Campus Events
Campus sorority numbers to swell with upcoming Kappa Delta colonization
Members of Alpha Omicron Pi sorority cheer during Unity Day festivites after the conclusion of formal recruitment. Kappa Delta will soon replace AOPi as the newest sorority on campus.
Kappa Delta will be the University’s eighth sorority, following in the 2009 footsteps of Alpha Omicron Pi and the addition of Chi Omega in 2004. Meanwhile, the recent suspension of Sigma Phi Epsilon and the disbanding of Sigma Alpha Mu mean there will be ten fraternities participating in spring rush.
With a new sorority being added to campus every few years and on-campus facilities for Greek organizations largely exhausted, administrators say they are beginning to consider long-term plans for Greek Life at the University, though they have yet to settle on a definitive vision.
“Our men’s and women’s groups are at different places right now and so wanting to respect that, the conversations are kind of starting at what does our men’s community, and what does our women’s community need,” Lucy Morlan, assistant director of student involvement & leadership, said. “There’s no magical 10-year plan, [for] men or women.”
“The women’s [community] just seems to be growing at a little bit higher pace,” Morlan added.
Though some members of the Women’s Panhellenic Association thought Kappa Delta’s colonization, scheduled for January 25-27, might affect formal recruitment, organizers said this year’s recruitment had almost identical participation to last year.
“Individuals had the opportunity to pass on formal recruitment with the hope of joining Kappa Delta and therefore bypassing coming back early and having to go through the formal recruitment process, but no one seemed to really do that,” senior Carly Schulman, Women’s Panhellenic Association Vice President of Recruitment, said.

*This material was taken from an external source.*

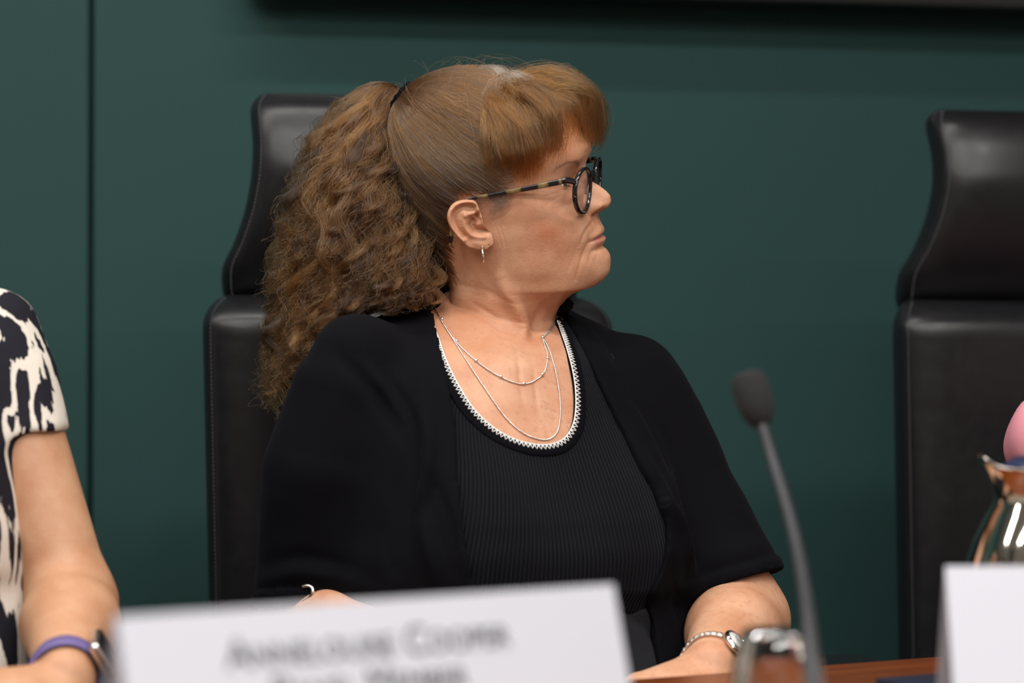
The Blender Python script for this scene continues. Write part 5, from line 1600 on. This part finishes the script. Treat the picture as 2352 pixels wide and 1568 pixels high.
# ------------------------------------------------------------------ neighbours: the same build of body, other clothes
def rigid(yaw, c, lean=0.0):
    cy, sy = math.cos(yaw), math.sin(yaw); Rz_ = np.array([[cy, -sy, 0], [sy, cy, 0], [0, 0, 1]])
    cl, s_ = math.cos(lean), math.sin(lean); Ry_ = np.array([[cl, 0, s_], [0, 1, 0], [-s_, 0, cl]])   # sideways lean over the seat
    R_ = Ry_ @ Rz_; h_ = np.array([0, 0, 0.5])
    c = np.asarray(c, float)
    return (lambda p: (np.asarray(p) - TC - h_) @ R_.T + c + h_), (lambda p: (np.asarray(p) - c - h_) @ R_ + TC + h_)
def garment(inv, sleeves, lo, hi, vs, grow, r_bot=13, end_k=0.0):
    """torso shell and sleeves (world paths, cut planes) in the frame of the woman's torso"""
    G = fgrid(np.asarray(lo), np.asarray(hi), vs)
    fF, fB, fL, fP = loft_rows(iT - 1, iT + r_bot, 0.008, grow)
    CT = chest_shape(superrow(fF, fB, fL, fP, thetas(100, 0.8)))
    nrr, ncc = CT.shape[:2]
    cv = np.concatenate([CT.reshape(-1, 3), [CT[0].mean(0)], [CT[-1].mean(0)]]); tri = []
    for j in range(ncc):
        j2 = (j + 1) % ncc; tri.append((nrr*ncc, j2, j)); tri.append((nrr*ncc + 1, (nrr-1)*ncc + j, (nrr-1)*ncc + j2))
    lg = openvdb.FloatGrid.createLevelSetFromPolygons((cv - lo).astype(np.float32), triangles=np.array(tri, np.uint32), quads=np.array(grid_faces(nrr, ncc), np.uint32), transform=openvdb.createLinearTransform(voxelSize=vs), halfWidth=9)
    fld = np.empty(G.shape[:3], np.float32); lg.copyToArray(fld, ijk=(0, 0, 0))
    for path, cpt, cn_ in sleeves:
        d = None
        for (a, ra), (b, rb) in zip(path, path[1:]):
            c = cap(G, inv(a), inv(b), ra, rb); d = c if d is None else np.minimum(d, c)
        n0 = inv(np.asarray(cpt) + cn_) - inv(cpt)
        pl = (G - np.float32(inv(cpt))) @ np.float32(n0)
        near_ = np.linalg.norm(G - np.float32(inv(cpt)), axis=-1) < 0.10
        pl = np.where(near_, pl, -1.0)
        d = np.maximum(d, pl); d = np.maximum(d, -np.maximum(d + 0.005, -(pl + 0.010)))
        fld = smin(fld, d, 0.022)
    return field_mesh(fld, np.asarray(lo), vs)
def thin(a, n):
    b_ = a[:nb].reshape(nr, nc)[::2, ::2].ravel(); return np.concatenate([np.clip(b_, 0, 1), np.zeros(n - len(b_))])
def neighbour(label, yaw, c, arms, skin, hair_tint, parts):
    fw, inv = rigid(yaw, c)
    sub_ = BV[::2, ::2]
    bits = [(fw(sub_.reshape(-1, 3)), grid_faces(*sub_.shape[:2])), (fw(EAR_R), ear_f), (fw(EAR_L), ear_f[:, ::-1])] + [(fw(v_), f_) for v_, f_ in lids] + arms
    v, f = join(bits)
    p = mesh_obj('person', v, f, skin, attrs={'crepe': np.zeros(len(v)), 'flush': np.zeros(len(v)), 'freckle': np.zeros(len(v)), 'lip': thin(lip, len(v)), 'browline': thin(brow, len(v))})
    tag(p, label, 'person')
    for sg in (1, -1):
        pr = [(max(1e-5, EYE_R / 1000 * math.sin(a)), EYE_R / 1000 * math.cos(a)) for a in np.linspace(0, math.pi, 20)]
        v, f = lathe(pr, 24); ec = hw(EYE * np.array([1, sg, 1]) / 1000); eye_ = mesh_obj('eye', fw(v + ec), f, mew, p)
        pr = [(1e-5, 0.01285)] + [((EYE_R + 0.25) / 1000 * math.sin(a), (EYE_R + 0.25) / 1000 * math.cos(a)) for a in np.linspace(0.05, 0.48, 9)] + [(EYE_R / 1000 * math.sin(0.49), 0.0107)]
        v, f = lathe(pr, 24); mesh_obj('iris', fw(v @ np.array(qz).T + ec), f, mir_, eye_)
    # chin-length hair from a crown parting
    n = 5200
    az = rng.uniform(-180, 180, n * 2); el = np.degrees(np.arcsin(rng.uniform(-0.3, 1, n * 2)))
    ok = el > np.interp(np.abs(az), HLINE[:, 0], HLINE[:, 1]) + 6
    az, el = az[ok][:n], el[ok][:n]; d0 = sph(az, el)
    ea = np.sign(az) * np.clip(np.abs(az) * 0.8 + 46, 62, 178); d1 = sph(ea, np.full(len(az), -48.0) + rng.normal(0, 7, len(az)))
    t_ = np.linspace(0, 1, 18); D = slerp(d0[:, None], d1[:, None], t_[None, :, None])
    r_ = np.maximum(scalp_r(D), 74) + 3 + 16 * np.sin(np.pi * np.clip(t_ * 0.8, 0, 1))[None] * rng.uniform(0.4, 1, len(az))[:, None]
    hair_obj('hair', fw(hw((CS + D * r_[..., None]) / 1000)), 0.00035, hair_tint + 0.1 * rng.normal(0, 1, len(az)), np.zeros(len(az)), M['hair'], p)
    for nm, (v, f), m in parts(fw, inv): mesh_obj(nm, v, f, m, p)
    return p
def make_ikat():
    m = mat('ikat_print_cloth', (0.6, 0.56, 0.5), 0.8); nt, b, L = nodes(m)
    mp = N(nt, 'ShaderNodeMapping'); L.new(coord(nt), mp.inputs[0]); mp.inputs['Scale'].default_value = (26, 26, 6.0)
    mj = N(nt, 'ShaderNodeMapping'); L.new(coord(nt), mj.inputs[0]); mj.inputs['Scale'].default_value = (260, 260, 16)
    n = noise(nt, 1.0, 1.6, 0.5, mp.outputs[0], 0.25); j = noise(nt, 1.0, 2, 0.5, mj.outputs[0])
    a = N(nt, 'ShaderNodeMath', operation='MULTIPLY_ADD', i_1=0.10); L.new(j.outputs[0], a.inputs[0]); L.new(n.outputs[0], a.inputs[2])
    # bands of the print: contour lines of the stretched noise
    s1 = N(nt, 'ShaderNodeMath', operation='MULTIPLY', i_1=26.0); L.new(a.outputs[0], s1.inputs[0])
    s2 = N(nt, 'ShaderNodeMath', operation='SINE'); L.new(s1.outputs[0], s2.inputs[0])
    r = ramp(nt, s2.outputs[0], [(0.0, (0.010, 0.010, 0.016)), (0.40, (0.010, 0.010, 0.016)), (0.47, (0.62, 0.57, 0.50)), (1.0, (0.66, 0.61, 0.54))])
    L.new(r.outputs[0], b.inputs['Base Color']); b.inputs['Specular IOR Level'].default_value = 0.2
    return m
M['ikat'] = make_ikat()
pinkm = mat('pink_cotton', (0.60, 0.235, 0.285), 0.85); nt, b, L = nodes(pinkm); nn_ = noise(nt, 600, 3, vec=coord(nt)); bump(pinkm, nn_.outputs[0], 0.15, 0.0006)
# left: patterned dress
C2 = np.array([-0.655, 2.27, 0.035]); Y2 = math.radians(-14)
ash, ael, awr, akn = at(-25, 800, 2.285), at(166, 1385, 2.235), at(150, 1560, 2.06), at(40, 1592, 2.02)
left_arm = limb(ash, ael, awr, akn, (0.1, -0.4, 0.9), thumb=-1.0, curl=0.4, r=(0.046, 0.0385, 0.041, 0.0255))
fw2, inv2 = rigid(Y2, C2)
b0 = [fw2(tw(-0.158, 0.015, 0.99)), fw2(tw(-0.215, 0.05, 0.735)), fw2(tw(-0.06, 0.24, 0.70)), fw2(tw(0.03, 0.27, 0.70))]
right_arm2 = limb(*b0, (0.1, -0.3, 0.9), thumb=1.0, curl=0.4, r=(0.044, 0.042, 0.042, 0.0255), vs=0.003)
def dress_parts(fw, inv):
    hs_ = at(95, 992, 2.265)
    sl = [([(at(-25, 770, 2.29), 0.047), (at(12, 880, 2.28), 0.050), (at(46, 1010, 2.265), 0.0485)], hs_, nrm(np.array([0.10, 0, -0.995]))),
          ([(fw(tw(-0.155, 0.01, 1.015)), 0.055), (fw(tw(-0.19, 0.035, 0.86)), 0.058)], fw(tw(-0.195, 0.04, 0.88)), np.array([0, 0, -1.0]))]
    v, f = garment(inv, sl, np.array([-0.34, 2.20, 0.50]), np.array([0.34, 2.72, 1.14]), 0.0042, 0.012, 14)
    v = v + np.stack([0.002 * vnoise(v * 22, 51)] * 3, -1)
    out = [('dress', (fw(v), f), M['ikat'])]
    tv = trs_v.copy(); out.append(('trousers', (fw(tv), trs_q), M['trouser']))
    return out
neighbour('person in a black and cream patterned dress with a bare arm, at the left edge', Y2, C2, [left_arm, right_arm2], M['skin_tan'], 0.0, dress_parts)
# smart watch on that wrist
wax = nrm(ael - awr); wc = awr + wax * 0.016
arm2_bvh = BVHTree.FromPolygons([tuple(p) for p in left_arm[0]], left_arm[1].tolist())
fd = nrm(np.array([0.80, -0.25, 0.30])); fd = nrm(fd - wax * (fd @ wax)); sd_ = np.cross(wax, fd)
sw = thing('smartwatch', 'smartwatch with a purple strap on the wrist at the lower left', 'watch', wc)
ring = []
for q_ in np.linspace(0, 2*np.pi, 61):
    d = fd * math.cos(q_) + sd_ * math.sin(q_); h = arm2_bvh.ray_cast(Vector(wc), Vector(d), 0.1)
    ring.append(wc + d * ((h[3] if h[0] is not None else 0.027) + 0.0012))
ring = np.array(ring)
V_ = []
for k_, p in enumerate(ring):
    d = nrm(p - wc)
    for a, o_ in ((-0.0105, 0), (-0.0105, 0.0016), (0, 0.0021), (0.0105, 0.0016), (0.0105, 0)): V_.append(p + wax * a + d * o_)
mesh_obj('strap', np.array(V_), grid_faces(61, 5), mat('purple_strap', (0.115, 0.085, 0.24), 0.6), sw)
pc = ring[0] + fd * 0.0065
mm_ = Matrix((sd_, wax, fd)).transposed().to_4x4()
bm = bmesh.new(); rbox(bm, Vector(pc), (0.036, 0.040, 0.0095), 0.0042, 4, mm_); bm_obj('case', bm, M['silver'], sw)
bm = bmesh.new(); rbox(bm, Vector(pc + fd * 0.0046), (0.0325, 0.0365, 0.003), 0.0014, 3, mm_); bm_obj('screen', bm, mat('watch_screen', (0.006, 0.006, 0.008), 0.08), sw)
# right: pink shirt, mostly beyond the frame
C3 = np.array([1.20, 2.72, 0.0]); Y3 = math.radians(-40)
fw3, inv3 = rigid(Y3, C3, math.radians(-18))
s3 = fw3(tw(-0.17, 0.02, 1.0)); e3 = at(2420, 1018, 2.50); w3 = np.array([0.70, 2.36, 0.812]); k3 = np.array([0.735, 2.285, 0.792])
arm3 = limb(s3, e3, w3, k3, (0, -0.3, 0.95), thumb=1.0, curl=0.15, r=(0.046, 0.04, 0.04, 0.026), vs=0.003)
l3 = [fw3(tw(0.165, 0.02, 1.0)), fw3(tw(0.21, 0.08, 0.77)), fw3(tw(0.05, 0.27, 0.72)), fw3(tw(-0.04, 0.30, 0.72))]
arm3b = limb(*l3, (0.1, -0.3, 0.9), thumb=-1.0, curl=0.4, r=(0.044, 0.042, 0.042, 0.0255), vs=0.003)
def pink_parts(fw, inv):
    m3 = s3 * 0.45 + e3 * 0.55
    sl = [([(s3, 0.056), (m3, 0.053), (e3, 0.050), (e3 * 0.45 + w3 * 0.55, 0.049), (e3 * 0.2 + w3 * 0.8, 0.046)], e3 * 0.3 + w3 * 0.7, nrm(w3 - e3)),
          ([(l3[0], 0.056), (l3[1], 0.054), (l3[1] * 0.3 + l3[2] * 0.7, 0.042)], l3[1] * 0.35 + l3[2] * 0.65, nrm(l3[2] - l3[1]))]
    lo = np.minimum(np.array([-0.34, 2.20, 0.50]), inv(np.array([s3, e3, w3])).min(0) - 0.08); hi = np.maximum(np.array([0.34, 2.72, 1.14]), inv(np.array([s3, e3, w3])).max(0) + 0.08)
    v, f = garment(inv, sl, lo, hi, 0.005, 0.012, 14)
    n_ = vert_normals(v, f); n_ = -n_ if (n_ * (v - v.mean(0))).sum() < 0 else n_
    v = v + n_ * (0.006 * vnoise(v * np.array([34, 34, 9]), 53))[:, None]
    return [('shirt', (fw(v), f), pinkm), ('trousers', (fw(trs_v), trs_q), M['trouser'])]
neighbour('person in a pink shirt leaning in from the right edge behind the steel jug', Y3, C3, [arm3, arm3b], M['skin_tan'], 0.05, pink_parts)
chaird = copy_tree(chair, None, ('armrest',)); chaird['label'] = 'black leather office chair behind the person in the pink shirt'
chaird.location = (1.49, 3.07, 0); chaird.rotation_euler = (0, 0, RC)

Kappa Delta’s colonization could not happen during formal recruitment because it is not yet an official Greek organization at the University.
Brianna Becker, leadership development consultant for Kappa Delta, said that the opportunity to join a new sorority is unique and likely what gets women who had not previously considered Greek Life interested.
“Colonization can look so different from [normal recruitment], starting traditions…and just being able to say you were a founding member,” Becker said.
New members will work to establish how the sorority’s philanthropy efforts fit into Kappa Delta’s national efforts, which center on female empowerment and focus on charities such as Girl Scouts of America, and the Greek community’s efforts as a whole. After approximately five weeks, the group will select officers, and after six they will become a fully established chapter, barring unforeseen circumstances.
“It’s a really cool experience. It makes me wonder if I hadn’t been Greek at this point in my college career, is this something I’d be interested in? Because as a senior, at least, you join this semester and then you have this lifelong international network as a result,” Schuman said. “I don’t think we’ve had a single senior go through formal recruitment this year.”
While AOPi recruited a few years before reaching its full capacity, an approach Morlan said worked out well for a new organization, Becker said Kappa Delta has seen a large amount of interest in just the first week of its recruitment efforts. Through outreach such as informal coffee dates, they hope to get approximately 160 new members, including both freshmen and upperclassmen.
Their recruitment will overlap fraternity rush, which begins with open houses on January 20 and continues through bid acceptance on Feb. 8.
Junior Ethan Goldstein, external vice president of the Inter-fraternity Council said they do not envision a lesser number of participating fraternities having any particular effect on rush.
“We don’t have official numbers yet but I don’t see it being any sort of issue that will decrease our numbers,” Goldstein said.
“[For] the guys who were interested in Sig Ep…it is unfortunate that they will have one less [fraternity], maybe one that they were very fond of, that they could be a part of,” Goldstein added. “But I don’t think that will mean by any means that any less guys will come out or that they’re restricted in any way. Each of the houses fills a very unique niche.”
Goldstein said that while they may want to start looking at possible expansions to the fraternity system at some point in the future, it isn’t a current concern.
“Where things stand right now, it would be best to solidify the base we have now; to take the ten fraternities we have now and make a solid community, not only of each house individually but as a whole,” Goldstein said.